WMD whitewash

We’re still more than a month away from the deadline facing the Bush-appointed commission charged with identifying the massive intelligence failures over Saddam Hussein’s weapons capabilities. The panel’s final report is due to the president on March 31.

That said, word has already leaked out that the commission is prepared to point the finger of blame directly at … no one in particular.

The White House-ordered inquiry into the intelligence failures about Iraq’s weapons of mass destruction won’t blame individual officials for the errors that contributed to President Bush’s decision to start the war almost two years ago.

Instead, the nine-member commission will emphasize how the United States should deal with future threats, according to commission spokesman Laurence McQuillan.

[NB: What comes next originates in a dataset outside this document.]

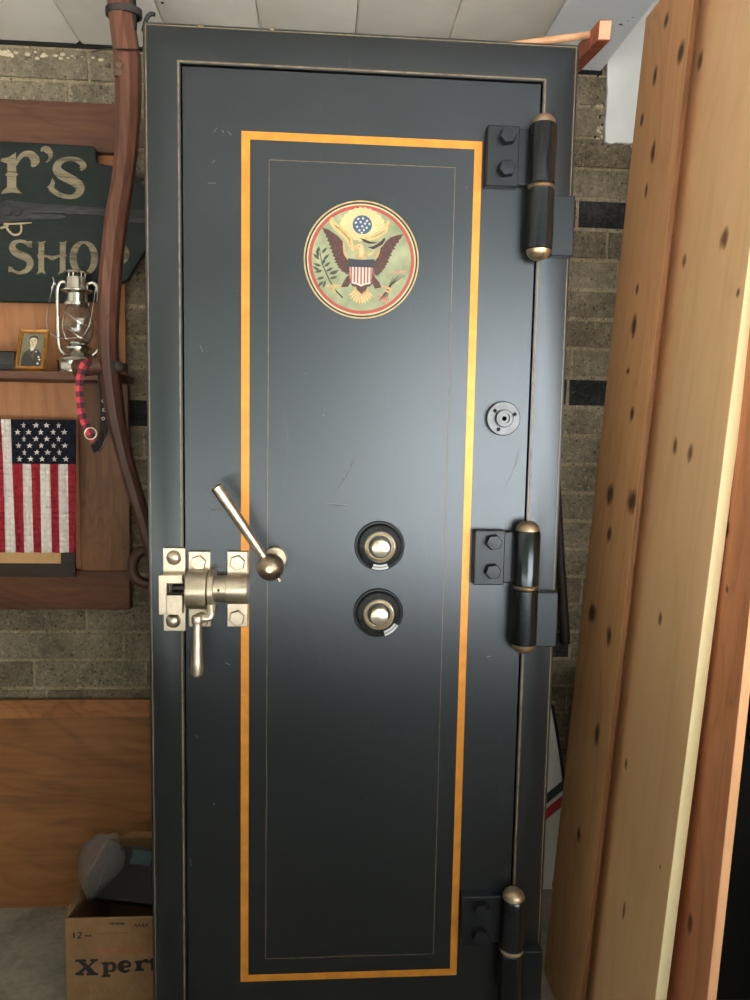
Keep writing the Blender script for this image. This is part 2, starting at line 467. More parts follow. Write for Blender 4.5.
# body, head, shield, tail
P_([(292,360),(290,420),(300,450),(284,462),(266,490),(250,526),(292,522),(304,498),(316,516),(338,520),(346,540),(372,562),(398,540),(406,518),(424,514),(434,498),(452,528),(488,520),(478,492),(450,460),(440,440),(446,360)], e_brown, 2)
P_([(322,284),(330,268),(348,262),(368,264),(382,280),(390,306),(400,336),(396,356),(342,356),(330,336),(340,318),(346,300),(332,296),(322,304)], e_ochre, 3)
P_([(344,270),(364,268),(376,284),(384,318),(372,344),(356,338),(356,304)], e_glory, 3.4)
L_([(320,300,7),(328,286,10),(344,282,8)], e_ochre, 4); em.poly([E_(356+4*math.cos(i), 281+4*math.sin(i), 5) for i in range(6)], 0, e_brownd)
sh = [(300,404),(434,404),(432,470),(424,500),(394,506),(369,518),(344,508),(312,500),(302,470)]
P_(sh, e_white, 4)
for i in range(7):
    x = 309+i*19.6
    bot = 500+12*max(0, 1-abs(x-369)/40)
    L_([(x,404,9),(x,440,9),(x,bot-6,9)], e_red, 5)
P_([(290,354),(330,358),(368,360),(404,358),(446,354),(446,404),(290,404)], e_navy, 5)
fan = []
for i in range(19):
    a = R(28+124*i/18); rr = 100 if i % 2 == 0 else 82
    fan.append((369+rr*math.cos(a)*.82, 526+rr*math.sin(a)*1.02))
P_([(338,520)]+fan[::-1]+[(404,520),(372,562)], e_ochre, 1.6)
for i in range(0, 19, 2):
    a = R(28+124*i/18)
    L_([(369+46*math.cos(a)*.8, 526+46*math.sin(a), 3),(369+92*math.cos(a)*.82, 526+92*math.sin(a), 5)], e_glory, 2)
# olive branch, arrows, claws
L_([(262,588,9),(222,548,8),(186,492,7),(156,430,6),(134,372,5),(122,300,4)], e_brownd, 1.6)
for (x,y,a) in ((112,312,-70),(150,312,-50),(104,350,-140),(162,350,-45),(110,398,-160),(168,394,-40),(118,436,165),(180,424,-30),(130,476,160),(200,440,-30),(206,470,-15),(130,510,130),(152,510,110),(112,330,-100),(146,378,-60),(104,420,-150),(216,438,-40)):
    c, s_ = math.cos(R(a)), math.sin(R(a))
    P_([(x+u*c-w*s_, y+u*s_+w*c) for u, w in ((-24,0),(-8,-8),(8,-7),(26,0),(8,7),(-8,8))], e_green, 2)
L_([(164,522,10),(196,520,16),(232,518,14),(252,522,10)], e_ochre, 3); L_([(180,548,8),(206,540,14),(216,520,12)], e_ochre, 3); L_([(206,560,6),(216,542,10)], e_ochre, 3)
for i in range(6):
    L_([(476+i*10, 600-i*5, 4), (528+i*4, 520-i*3, 4), (556+i*15, 446+i*-2+abs(i-3)*4, 3)], e_green if i % 2 else e_brown, 1.8)
    P_([(548+i*15,440-i*3),(556+i*15,418-i*2),(566+i*15,438-i*3)], e_pink, 2)
P_([(470,570),(500,556),(540,590),(524,602),(486,598)], e_pink, 1.4)
for i in range(5): L_([(476+i*14,566+i*4,3),(492+i*10,596,4)], e_red, 2)
L_([(488,512,10),(520,518,16),(548,530,12),(556,520,8)], e_ochre, 3); L_([(506,536,8),(532,544,12),(552,540,8)], e_ochre, 3)
em.build('eagle_seal', leaf, recalc=False)

# ------------------------------------------------------------------ hinges
def make_hinge():
    c = at(541, 187.5, DY-.026)
    hx, hz = c.x, c.z; hy = DY-.026; rb = .0245
    b = MB()
    b.lathe([(rb-.002,.004),(rb,.006),(rb,.112),(rb-.003,.1165),(rb-.006,.1165)], M_hinge, (hx,hy,hz))
    b.lathe([(rb-.002,-.118),(rb,-.116),(rb,-.006),(rb-.002,-.004)], M_hinge, (hx,hy,hz))
    h = b.build('hinge', door)
    # leaf plate bolted to the door, with its web to the upper knuckle
    p = MB()
    p.box((hx-.0985, DY-.020, hz+.002), (hx-.0405, DY+.0008, hz+.1145), M_hinge2)
    pw = MB()
    pw.box((hx-.0435, DY-.016, hz+.006), (hx-.012, DY+.0008, hz+.1125), M_hinge2)
    pp = p.build('leaf_plate', h, bevel=.002)
    pw.build('hinge_web', h, bevel=.003)
    q = MB()
    q.box((hx+.0235, DY-.022, hz-.126), (hx+.0655, DY-.0004, hz-.012), M_hinge2)
    q.box((hx+.008, DY-.016, hz-.120), (hx+.026, DY-.0004, hz-.016), M_hinge2)
    q.build('frame_plate', h, bevel=.002)
    for z in (.032, .0915):
        bo = MB()
        bo.lathe([(.0160,0),(.0160,.012),(.0142,.0150),(0,.0155)], M_hinge2, (hx-.064, DY-.020, hz+z), (0,-1,0), 6, False, R(10))
        bo.build('bolt', h)
        
    t = MB()
    t.lathe([(rb-.0025,.116),(rb-.0028,.120),(rb-.005,.1262),(rb-.010,.1315),(rb-.016,.1345),(.003,.1355),(0,.1355)], M_brass, (hx,hy,hz)); t.build('dome_cap', h)
    t = MB()
    t.lathe([(0,-.1375),(.003,-.1375),(rb-.015,-.136),(rb-.009,-.1325),(rb-.005,-.1275),(rb-.003,-.122),(rb-.0025,-.118)], M_brass, (hx,hy,hz)); t.build('dome_cap', h)
    t = MB()
    t.lathe([(rb-.004,-.0045),(rb-.0015,-.0035),(rb-.0006,-.002),(rb-.003,-.0004),(rb-.003,.0004),(rb-.0006,.002),(rb-.0015,.0035),(rb-.004,.0045)], M_brass, (hx,hy,hz)); t.build('washer', h)
    for o in [h]+list(h.children):
        for v_ in o.data.vertices: v_.co.z = (v_.co.z-hz)*.93+hz
    return h, hz
M_hinge2 = black_paint('black hinge plate', (25, 26, 27), .38, .06, .5)
h0, hz0 = make_hinge()
for (px, py) in ((524.3, 587), (507.5, 948.5)):
    z = at(px, py, DY-.026).z
    h = h0.copy(); COL.objects.link(h); h.location = (0, 0, z-hz0)
    for ch in list(h0.children):
        c = ch.copy(); COL.objects.link(c); c.parent = h

# ------------------------------------------------------------------ combination dials
def dial(px, py, ia):
    c = D(px, py, -.001)
    d = MB()
    d.lathe([(.0475,0),(.0475,.003),(.0462,.0045),(.0448,.0045),(.0435,.0025),(.0425,.0025),(.0415,.005),(.0400,.0085),(.031,.0135),(.0285,.0135),(0,.0135)], M_dial, c, (0,-1,0), 64)
    o = d.build('combination_dial', door, angle=25)
    t = MB()                                          # graduations round the dial
    for k in range(60):
        a = 2*math.pi*k/60; r0, r1 = (.0335, .0385) if k % 5 else (.0315, .0385)
        u = Vector((math.cos(a),0,math.sin(a))); w = Vector((-math.sin(a),0,math.cos(a)))*.00022
        f = lambda r: c+u*r+Vector((0,-(.0136-.0050*(r-.031)/.009 if r > .031 else .0137)-.0002,0))
        t.add([f(r0)-w, f(r1)-w, f(r1)+w, f(r0)+w], [(0,1,2,3)], M_scl2, False)
    t.build('graduations', o, recalc=False)
    k = MB()
    k.lathe([(.0290,.013),(.0290,.017),(.0280,.0185),(.0268,.0190),(.0250,.0180),(.0205,.0120),(.0180,.0110),(.0168,.0110),(.0166,.030),(.0158,.0325),(.0140,.0333),(0,.0338)], M_dialknob, c, (0,-1,0), 48)
    k.build('knob', o, angle=30)
    i_ = MB()
    for r0, r1 in ((.0345,.0385),(.0400,.0440)):
        n = 10; vs = []
        for j in range(n+1):
            a = R(ia-21+42*j/n)
            for r in (r0, r1):
                vs.append(c+Vector((math.cos(a)*r, -.0118, math.sin(a)*r)))
        base = len(vs)
        vs += [p+Vector((0,.004,0)) for p in vs]
        fs = []
        for j in range(n):
            a0 = 2*j
            fs += [(a0,a0+1,a0+3,a0+2),(a0,a0+2,base+a0+2,base+a0),(a0+1,base+a0+1,base+a0+3,a0+3)]
        fs += [(0,base,base+1,1),(2*n,2*n+1,base+2*n+1,base+2*n)]
        i_.add(vs, fs, M_index, False)
    x = i_.build('index_plate', o); x['label'] = 'pale grey index plate'
M_scl2 = plain('dial marks', (120, 118, 112), .5)
dial(379.6, 545.8, -88)
dial(378.3, 612.6, -52)

# ------------------------------------------------------------------ key boss
c = D(502.3, 418.6, -.001)
d = MB()
d.lathe([(.0318,0),(.0318,.010),(.0305,.0118),(0,.0118)], M_boss, c, (0,-1,0), 48)
o = d.build('lock_boss', door, angle=25)
t = MB(); t.lathe([(.0165,.011),(.0165,.0195),(.0152,.0208),(.0098,.0208),(.0098,.0165),(.0045,.0165),(.0045,.010)], M_boss, c, (0,-1,0), 36); t.lathe([(.0045,.0130),(0,.0130)], M_gap, c, (0,-1,0), 20)
t.build('spindle', o, angle=25)
for a in (140, 22, -115):
    s_ = MB(); p = c+Vector((math.cos(R(a))*.0222, 0, math.sin(R(a))*.0222))
    s_.lathe([(.0036,.0112),(.0036,.0122),(.003,.0126),(0,.0126)], M_gap, p, (0,-1,0), 14); s_.build('screw', o)

# ------------------------------------------------------------------ ball lever
b0 = D(270.5, 567, .052); 
l = MB()
l.ball(b0, .0248, M_bronze, 32, 20)
l.cyl(b0+Vector((0,-.020,0)), b0+Vector((0,-.0252,0)), .0062, M_nickel, 20)
tip0 = at(279.6, 581.2, DY-.046); l.cyl(b0, tip0, .0034, M_nickel, 14)
lev = l.build('ball_lever', door)
t = MB(); d0 = (at(216.3, 486.5, DY-.078)-b0).normalized(); Ln = (at(216.3, 486.5, DY-.078)-b0).length
t.lathe([(.0078,.015),(.0082,.022),(.0108,Ln-.003),(.0102,Ln),(0,Ln)], M_nickel, b0, d0, 28); t.build('lever_arm', lev)
t = MB(); e0 = D(273.8, 563.0); t.lathe([(.0215,0),(.0215,.010),(.020,.012),(.010,.012),(.010,.04)], M_nickel, (b0.x+.006, DY+.001, b0.z+.008), (0,-1,0), 32); t.build('spindle_collar', lev, angle=25)

# ------------------------------------------------------------------ bolt latch
def Z_(x, y, off): return at(150+x/6.25, 530+y/6.25, DY-off)
def plate(mb, x0, y0, x1, y1, off0, off1, mat):
    a = Z_(x0, y1, off1); b_ = Z_(x1, y0, off1)
    mb.box((a.x, DY-off1, a.z), (b_.x, DY-off0, b_.z), mat)
def hexbolt(x, y, off, parent, r=.0148, dome=False):
    mb = MB(); p = Z_(x, y, off); p.y = DY-off
    if dome: mb.lathe([(.0138,-.001),(.0138,.001),(.0125,.005),(.009,.0085),(.004,.0103),(0,.0106)], M_nickel, p, (0,-1,0), 28)
    else:
        mb.lathe([(r,-.001),(r,.0065),(r*.9,.0085),(0,.0088)], M_nickel, p, (0,-1,0), 6, False, R(18))
    mb.build('bolt', parent)
lt = MB()
c1 = Z_(250, 375, .018)
ax = Vector((1,0,0)); yy = DY-.020; zz = Z_(290, 372, .02).z
xs = lambda x: Z_(x, 372, .045).x
lt.lathe([(.030,0),(.0355,.002),(.0365,.005),(.0365,xs(352)-xs(216)-.001),(.0355,xs(352)-xs(216))], M_nickel, (xs(216), yy, zz+.0005), ax, 48)
lt.lathe([(.0245,0),(.0245,xs(472)-xs(350))], M_nickel, (xs(350), yy, zz+.002), ax, 40)
lt.lathe([(.0265,0),(.0275,.001),(.0275,xs(610)-xs(470)-.002),(.0260,xs(610)-xs(470))], M_nickel, (xs(470), yy, zz+.001), ax, 40)
lt.cyl((xs(428), yy-.0235, zz+.004), (xs(428), yy-.0252, zz+.004), .0026, M_darkmetal, 12)
latch = lt.build('bolt_latch', door, angle=28)
p1 = MB(); plate(p1, 243, 135, 378, 605, -.0008, .008, M_nickel); p1.build('mounting_plate', latch, bevel=.0012)
p1 = MB(); plate(p1, 482, 135, 612, 605, -.0008, .008, M_nickel); p1.build('mounting_plate', latch, bevel=.0012)
hexbolt(305, 203, .008, latch); hexbolt(322, 556, .008, latch); hexbolt(548, 203, .008, latch); hexbolt(545, 546, .008, latch)
kp = MB(); plate(kp, 84, 112, 222, 632, 0, .008, M_nickel)
keep = kp.build('keeper', latch, bevel=.0012)
kb = MB()
y0_ = .008
for (a, b_, c_, d_) in ((57,285,102,528),(100,285,200,332),(100,410,200,528)):
    plate(kb, a, b_, c_, d_, y0_, .034, M_nickel)
plate(kb, 100, 332, 200, 410, y0_, .014, M_darkmetal)
kb.build('keeper_block', latch)
hexbolt(150, 172, .008, latch, dome=True); hexbolt(146, 566, .008, latch, dome=True)
bp = MB(); bp.lathe([(0,0),(.0062,.001),(.0072,.003),(.0072,xs(222)-xs(122))], M_darkmetal, (xs(122), DY-.027, zz+.004), ax, 24); x = bp.build('bolt_pin', latch); x['label'] = 'dark steel bolt pin'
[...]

Critics of the White House investigation say this approach is a prescription for a whitewash — avoiding accountability by failing to delve into who was behind the wrong intelligence assessments that lie at the heart of the controversy over whether the invasion of Iraq was necessary to protect the United States and whether it was worth the lives of more than 1,400 GIs and the cost to taxpayers of more than $300 billion.

And what could possibly make us think that? This is simply a case of a White House launching a war under false pretenses, then covering up the scandal through a commission that promises to hold no one responsible for the debacle. What’s so bad about that?

This is the era of accountability that Bush has ushered in. Condi Rice might have gotten the blame, but now she’s Secretary of State. George Tenet was going to get the blame, right up until he was given a Congressional Medal of Freedom. Out of suspects, Bush’s hand-picked commission seems satisfied letting the entire government off the hook. Once again, as far as the White House is concerned, the “accountability moment” passed over three months ago.

Alas, none of this comes as a terrible surprise, not just because Bush crafted the commission the way he wanted it, but because the panel is led by federal appeals court Judge Laurence Silberman, whose role in the right-wing machine is welldocumented.